Time passed, and Tom said he had no idea who killed his mother, but police told him they thought Oscar was a likely candidate. Again, not verified. According to Tom, Oscar received “$10,000 to $20,000 from a life insurance policy and out-of-state land that Oscar sold and ultimately pocketed $600,000. Tom received a small farm. Oscar rehabbed the Hollands Grove house and sold it, but Tom lived on the property as late as 1966, according to a newspaper article stating he had installed electric heating. Oscar moved to Maine and lost a family cabin in a fire. Tom stated Oscar collected money on that fire. Oscar then moved in with Tom and his second wife for some reason. After drinking heavily, Oscar and Tom had a big argument (subject unknown). Oscar left the next day.

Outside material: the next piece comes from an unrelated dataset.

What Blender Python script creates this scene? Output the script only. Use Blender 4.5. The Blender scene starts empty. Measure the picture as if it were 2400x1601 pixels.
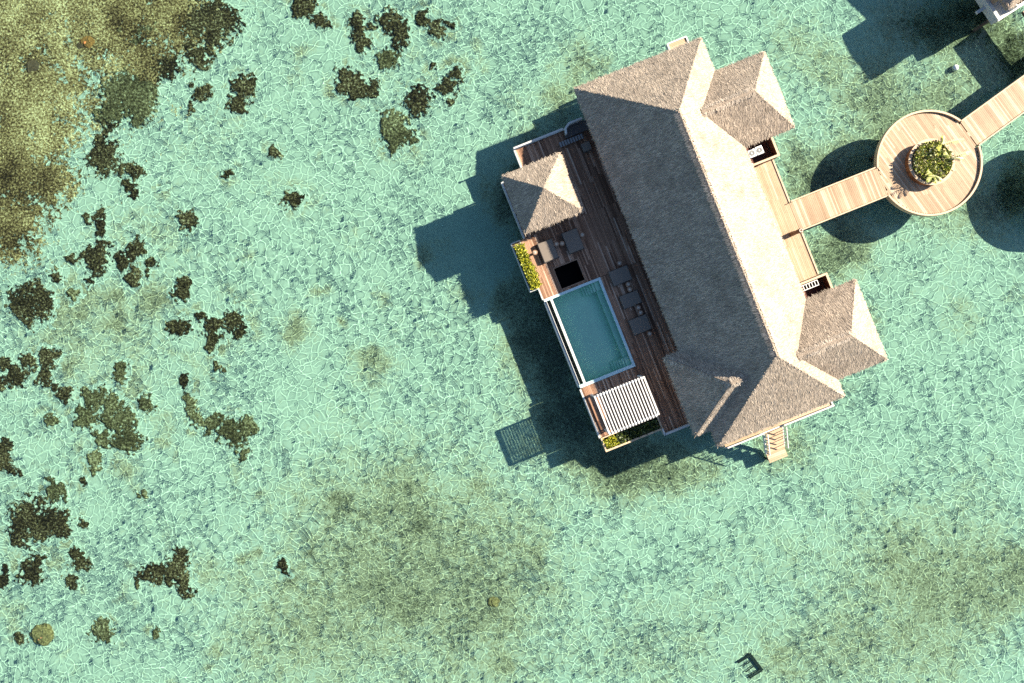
import bpy, math, random
import numpy as np
from mathutils import Vector, Matrix
random.seed(7); RNG = np.random.default_rng(11)
S = bpy.context.scene; COL = S.collection; R = math.radians
CAMZ, FPX = 58.05, 1667.0            # camera height over the water, focal length in px of the 2400 px frame
ZD, ZS = 2.45, -.42                  # deck level and sea bed level (water level is 0)
SUN_EL, SUN_AZ = R(32.5), R(23.8)
TH = R(21.8)

def W(px, py, z):
    k = (CAMZ - z) / FPX
    return ((px - 1200) * k, (800.5 - py) * k)

class Frame:
    def __init__(s, x, y, ang): s.x, s.y, s.t = x, y, ang; s.c, s.s = math.cos(ang), math.sin(ang)
    def to_w(s, a, b): return (s.x + a * s.c - b * s.s, s.y + a * s.s + b * s.c)
    def to_l(s, x, y):
        x -= s.x; y -= s.y
        return (x * s.c + y * s.s, -x * s.s + y * s.c)
V = Frame(0, 0, TH)                  # the villa's own axes
N0 = Frame(0, 0, 0)

# ---------------------------------------------------------------- objects
ORI = {}
def tag(o, label=None, cat=None, group=None, kind=None):
    if label: o['label'] = label
    if cat: o['category'] = cat
    if group: o['group'] = group
    if kind: o['kind'] = kind
    return o
def place(o, fr, a, b, z):
    x, y = fr.to_w(a, b); o.location = (x, y, z); o.rotation_euler = (0, 0, fr.t); ORI[o] = (a, b, z, fr)
def thing(name, label, cat, a, b, z, group=None, fr=V):
    o = bpy.data.objects.new(name, None); o.empty_display_size = .3; COL.objects.link(o)
    place(o, fr, a, b, z); return tag(o, label, cat, group)

class MB:
    def __init__(s): s.v, s.f = [], []
    def add(s, vs, fs):
        n = len(s.v); s.v += [tuple(p) for p in vs]; s.f += [tuple(i + n for i in f) for f in fs]
    def box(s, a0, a1, b0, b1, z0, z1):
        s.hexa([(a0, b0), (a1, b0), (a1, b1), (a0, b1)], z0, z1)
    def hexa(s, q, z0, z1): s.prism(q, z0, z1)
    def prism(s, q, z0, z1):
        n = len(q)
        s.add([(p[0], p[1], z0) for p in q] + [(p[0], p[1], z1) for p in q],
              [tuple(range(n - 1, -1, -1)), tuple(range(n, 2 * n))] + [(i, (i + 1) % n, n + (i + 1) % n, n + i) for i in range(n)])
    def bar(s, p, q, w, h):
        p, q = Vector(p), Vector(q); d = (q - p).normalized()
        u = d.cross(Vector((0, 0, 1)));  u = u.normalized() if u.length > 1e-4 else Vector((1, 0, 0))
        n = u.cross(d); u *= w / 2; n *= h / 2
        s.add([p - u - n, p + u - n, p + u + n, p - u + n, q - u - n, q + u - n, q + u + n, q - u + n],
              [(0, 1, 2, 3), (7, 6, 5, 4), (0, 4, 5, 1), (1, 5, 6, 2), (2, 6, 7, 3), (3, 7, 4, 0)])
    def tube(s, p, q, r0, r1=None, n=10):
        r1 = r0 if r1 is None else r1; p, q = Vector(p), Vector(q); d = (q - p).normalized()
        u = d.cross(Vector((0, 0, 1)));  u = u.normalized() if u.length > 1e-4 else Vector((1, 0, 0))
        v = d.cross(u); vs = []
        for c, r in ((p, r0), (q, r1)):
            for i in range(n):
                t = 2 * math.pi * i / n; vs.append(c + u * (r * math.cos(t)) + v * (r * math.sin(t)))
        s.add(vs, [tuple(range(n - 1, -1, -1)), tuple(range(n, 2 * n))] + [(i, (i + 1) % n, n + (i + 1) % n, n + i) for i in range(n)])
    def lathe(s, a, b, prof, n=20):
        vs = []; k = len(prof)
        for r, z in prof:
            for i in range(n):
                t = 2 * math.pi * i / n; vs.append((a + r * math.cos(t), b + r * math.sin(t), z))
        fs = [(j * n + i, j * n + (i + 1) % n, (j + 1) * n + (i + 1) % n, (j + 1) * n + i) for j in range(k - 1) for i in range(n)]
        fs += [tuple(range(n - 1, -1, -1)), tuple(range((k - 1) * n, k * n))]
        s.add(vs, fs)
    def ring(s, a, b, r0, r1, z0, z1, n=72, t0=0., t1=2 * math.pi):
        full = abs(t1 - t0 - 2 * math.pi) < 1e-6; m = n if full else n + 1; vs = []
        for i in range(m):
            t = t0 + (t1 - t0) * i / n
            for r, z in ((r0, z0), (r1, z0), (r1, z1), (r0, z1)): vs.append((a + r * math.cos(t), b + r * math.sin(t), z))
        fs = []
        for i in range(n):
            j = (i + 1) % m
            for k in range(4): fs.append((4 * i + k, 4 * i + (k + 1) % 4, 4 * j + (k + 1) % 4, 4 * j + k)[::-1])
        if not full: fs += [(0, 1, 2, 3), (4 * n + 3, 4 * n + 2, 4 * n + 1, 4 * n)]
        s.add(vs, fs)
    def build(s, name, m, parent=None, fr=V, at=None, smooth=False, bevel=0):
        o = bpy.data.objects.new(name, None if False else bpy.data.meshes.new(name)); COL.objects.link(o)
        if parent is not None:
            pa = ORI[parent]
            org = at or pa[:3]; fr = pa[3]
        else:
            org = at if at else (sum(p[0] for p in s.v) / len(s.v), sum(p[1] for p in s.v) / len(s.v), min(p[2] for p in s.v))
        ox, oy, oz = org
        o.data.from_pydata([(p[0] - ox, p[1] - oy, p[2] - oz) for p in s.v], [], s.f)
        o.data.materials.append(m); o.data.update()
        if smooth: o.data.polygons.foreach_set('use_smooth', [True] * len(o.data.polygons))
        if parent is None: place(o, fr, ox, oy, oz)
        else:
            o.parent = parent; o.location = (ox - pa[0], oy - pa[1], oz - pa[2]); ORI[o] = (ox, oy, oz, fr)
        if bevel:
            b = o.modifiers.new('bevel', 'BEVEL'); b.width = bevel; b.segments = 2; b.limit_method = 'ANGLE'
        o.cycles.is_caustics_receiver = True
        return o

def quads_object(name, verts, m, parent, faces=4):
    """many loose quads (thatch straws, leaves) as one mesh: verts (n*4,3) in the parent's frame"""
    pa = ORI[parent]; co = np.asarray(verts, np.float32).reshape(-1, 3) - np.array(pa[:3], np.float32)
    me = bpy.data.meshes.new(name); n = len(co)
    me.vertices.add(n); me.vertices.foreach_set('co', co.ravel())
    me.loops.add(n); me.loops.foreach_set('vertex_index', np.arange(n, dtype=np.int32))
    me.polygons.add(n // 4); me.polygons.foreach_set('loop_start', np.arange(0, n, 4, dtype=np.int32))
    me.update(calc_edges=True); me.materials.append(m)
    o = bpy.data.objects.new(name, me); COL.objects.link(o); o.parent = parent; ORI[o] = pa
    return o

def grid_object(name, xs, ys, Z, m, keep=None, loc=(0, 0, 0)):
    X, Y = np.meshgrid(xs, ys); ny, nx = X.shape
    co = np.stack([X.ravel() - loc[0], Y.ravel() - loc[1], Z.ravel() - loc[2]], 1).astype(np.float32)
    i = (np.arange(ny - 1)[:, None] * nx + np.arange(nx - 1)[None]).ravel()
    q = np.stack([i, i + 1, i + nx + 1, i + nx], 1).astype(np.int32)
    used = None
    if keep is not None:
        q = q[keep.ravel()[q].any(1)]; used = np.unique(q); mp = np.zeros(len(co), np.int32); mp[used] = np.arange(len(used)); q = mp[q]; co = co[used]
    me = bpy.data.meshes.new(name); me.vertices.add(len(co)); me.vertices.foreach_set('co', co.ravel())
    me.loops.add(q.size); me.loops.foreach_set('vertex_index', q.ravel())
    me.polygons.add(len(q)); me.polygons.foreach_set('loop_start', np.arange(0, q.size, 4, dtype=np.int32))
    me.polygons.foreach_set('use_smooth', np.ones(len(q), bool)); me.update(calc_edges=True); me.materials.append(m)
    o = bpy.data.objects.new(name, me); COL.objects.link(o); o.location = loc
    o.cycles.is_caustics_receiver = True
    return o, used

def bed_z(X, Y): return ZS + .06 * (fbm(X, Y, .6, 66, 3) - .5) * (np.abs(X) < 60)
def vnoise(X, Y, scale, seed):
    r = np.random.default_rng(seed).random((257, 257)); x = X * scale + 1000.3; y = Y * scale + 1000.7
    xi = np.floor(x).astype(int); yi = np.floor(y).astype(int); fx = x - xi; fy = y - yi
    fx = fx * fx * (3 - 2 * fx); fy = fy * fy * (3 - 2 * fy); xi %= 256; yi %= 256
    return (r[yi, xi] * (1 - fx) + r[yi, xi + 1] * fx) * (1 - fy) + (r[yi + 1, xi] * (1 - fx) + r[yi + 1, xi + 1] * fx) * fy
def fbm(X, Y, scale, seed, n=3, g=.55):
    t = 0; a = 1; s = 0
    for i in range(n): t = t + a * vnoise(X, Y, scale * 2 ** i, seed + i); s += a; a *= g
    return t / s

# ---------------------------------------------------------------- materials
def newmat(name):
    m = bpy.data.materials.new(name); m.use_nodes = True; nt = m.node_tree
    return m, nt, nt.nodes['Principled BSDF']
def node(nt, t, **kw):
    n = nt.nodes.new(t)
    for k, v in kw.items():
        if k in n.inputs.keys(): n.inputs[k].default_value = v
        else: setattr(n, k, v)
    return n
def ramp(nt, stops, fac):
    n = nt.nodes.new('ShaderNodeValToRGB'); e = n.color_ramp.elements
    while len(e) < len(stops): e.new(.5)
    for i, (p, c) in enumerate(stops): e[i].position = p; e[i].color = (*c, 1) if len(c) == 3 else c
    nt.links.new(fac, n.inputs[0]); return n.outputs[0]
def coords(nt, scale=(1, 1, 1), world=False):
    t = nt.nodes.new('ShaderNodeNewGeometry').outputs['Position'] if world else nt.nodes.new('ShaderNodeTexCoord').outputs['Object']
    mp = nt.nodes.new('ShaderNodeMapping'); mp.inputs['Scale'].default_value = scale; nt.links.new(t, mp.inputs[0]); return mp.outputs[0]
def noise(nt, vec, scale, detail=3, rough=.6):
    n = node(nt, 'ShaderNodeTexNoise', Scale=scale, Detail=detail, Roughness=rough); nt.links.new(vec, n.inputs['Vector']); return n.outputs['Fac']
def math_(nt, op, a, b):
    n = nt.nodes.new('ShaderNodeMath'); n.operation = op
    for i, x in enumerate((a, b)):
        if isinstance(x, (int, float)): n.inputs[i].default_value = x
        else: nt.links.new(x, n.inputs[i])
    return n.outputs[0]
def mix(nt, mode, fac, a, b):
    n = nt.nodes.new('ShaderNodeMix'); n.data_type = 'RGBA'; n.blend_type = mode
    for sock, x in ((n.inputs[0], fac), (n.inputs[6], a), (n.inputs[7], b)):
        if isinstance(x, (int, float)): sock.default_value = x
        elif isinstance(x, tuple): sock.default_value = (*x, 1)
        else: nt.links.new(x, sock)
    return n.outputs[2]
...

Tom’s focus these many years later was a muzzle-loading pistol that he said was confiscated from his home by police. In the 1998 interview, Tom felt the gun would hold great value. He wondered where the gun was and contacted the state police. The state police had no information since Tom had no case number. Finson then called Coroner Bob Dubois (a paramedic on the scene in 1964). Unfortunately, DuBois could not find a record of it in his office. He said the information was decades old and could have ended up in another file or stored elsewhere. Most subjects in this unsolved murder have died, and memories are what we make them.
At the very least, one or maybe two killers never paid for Hazel’s untimely death.